You could apply the gain dynamically by multiplying the output of whatever you use to read your buffers, instead of changing the buffers data.
why not condition audio files before using them in max in first place ?
@TFL : brilliant, why didn’t I think of that ?
@Source Audio : because I’ve already made thousands of files. I’m talking about hundreds of 14 file folders that are loaded manually during the performance
because I’ve already made thousands of files. I’m talking about hundreds of 14 file folders that are loaded manually during the performance
You could process all of them in a batch using your max patch, you don't mind CPU spikes if you don't play audio. It seems like apply gain is synchronous so you could [t b b], right b go to the apply message, left b to write and you get your file written as soon as the gain is applied. write is asynchronous though, but once the process is done you get a bang from the [buffer~] right outlet that you can use to read the next file and repeat.
You could process all of them in a batch using your max patch, you don't mind CPU spikes if you don't play audio.Indeed, I could use Max to pre-normalize the files.
That said, I've had answers in another thread that made be very careful when writing a lot of data on a hard drive.
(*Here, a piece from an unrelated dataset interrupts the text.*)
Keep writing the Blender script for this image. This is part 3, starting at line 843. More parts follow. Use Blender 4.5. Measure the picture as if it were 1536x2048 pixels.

Should I be concerned in this case ?
It all depends on your patch, but loading files into buffers, getting their peak as we did above, using apply gain and writing the resulting buffer back into disk don't even require to have audio processing enabled, so which audio driver to use isn't a concern.
Well I'm not concerned about this but more about writing thousands of files on the disk.
I guess you are referring to this from Source Audio:
I would suggest you test what works and what not
while running in non-real time and in small portions,
and if possible use non system disk drive,
otherwise you could ruin your system drive.
Writing thousands of files on the disk is not really a problem in itself, it's more about how the writing is handled.
IMO issues could arrise if you write on disk through [record~] using NRT driver, but I would say there is much less risk with write sent to a [buffer~] since you would wait for the operation to be complete before loading the next buffer.
For safety I would:
try incrementally with 1 file , then 10, then 100, then 1000 and see how it goes
not overwrite existing files but write new ones instead either in a separate folder or by adding something in the file name
maybe add an emergency STOP bang button and a short 100 or 200ms delay between two files so that you have a little window to click the said button if anything goes wrong so you don't have to "force Max to quite"
add a counter to monitor the number of treated files and see how fast/slow things go, maybe even write treated file names into a text file, as a log
to be super extra safe, write your files on something else than the system drive, although I assume Source Audio advice is specifically for using [record~] with NRT driver.
can you be more precise about quantity and file sizes? Best approach may vary.
I currently have 663 folders of 14 files each, so 9282 files for a total of 12.32 Go.
That said I added the auto-gain to my player patch, so it’s having the same effect. But I’d happily remove this part if I knew the files were correctly normalized beforehand. And this would have the advantage of displaying the waveforms more accurately on screen.
The project is explained here :
One could understand that you create 14 files of same length in a folder
and want to normalize them as group, keeping relative loudness.
Could your player use multichannel buffer ?
if that is the case, I would normalize right after audio gets created
before writig 14 channel buffer to disk.
if that is an option, you could use
ffmpeg to merge and normalize that 663 folders with 14 tracks in batch processing
Files in the folders have various lengths (1, 2, 4,8 or 16 4/4 bars).
the new version of ffmpeg-normalize has batch normalization which keeps relative loudness. That seems exactly what you're looking for.
So normalization/gain happens on a folder by folder basis, not across all 9282 files?
Then you could go the readfolder->polybuffer~-[loop get max]-[loop apply gain]->writefolder route, - and have this loop over the list of your folders. This should quite fast, and stays within the Max domain.
Thank you all, I’m away for a few days, but will investigate as soon as I’m back !
if the buffer obejct would have an "undo" for that, one could abuse its normalize function to find its peak.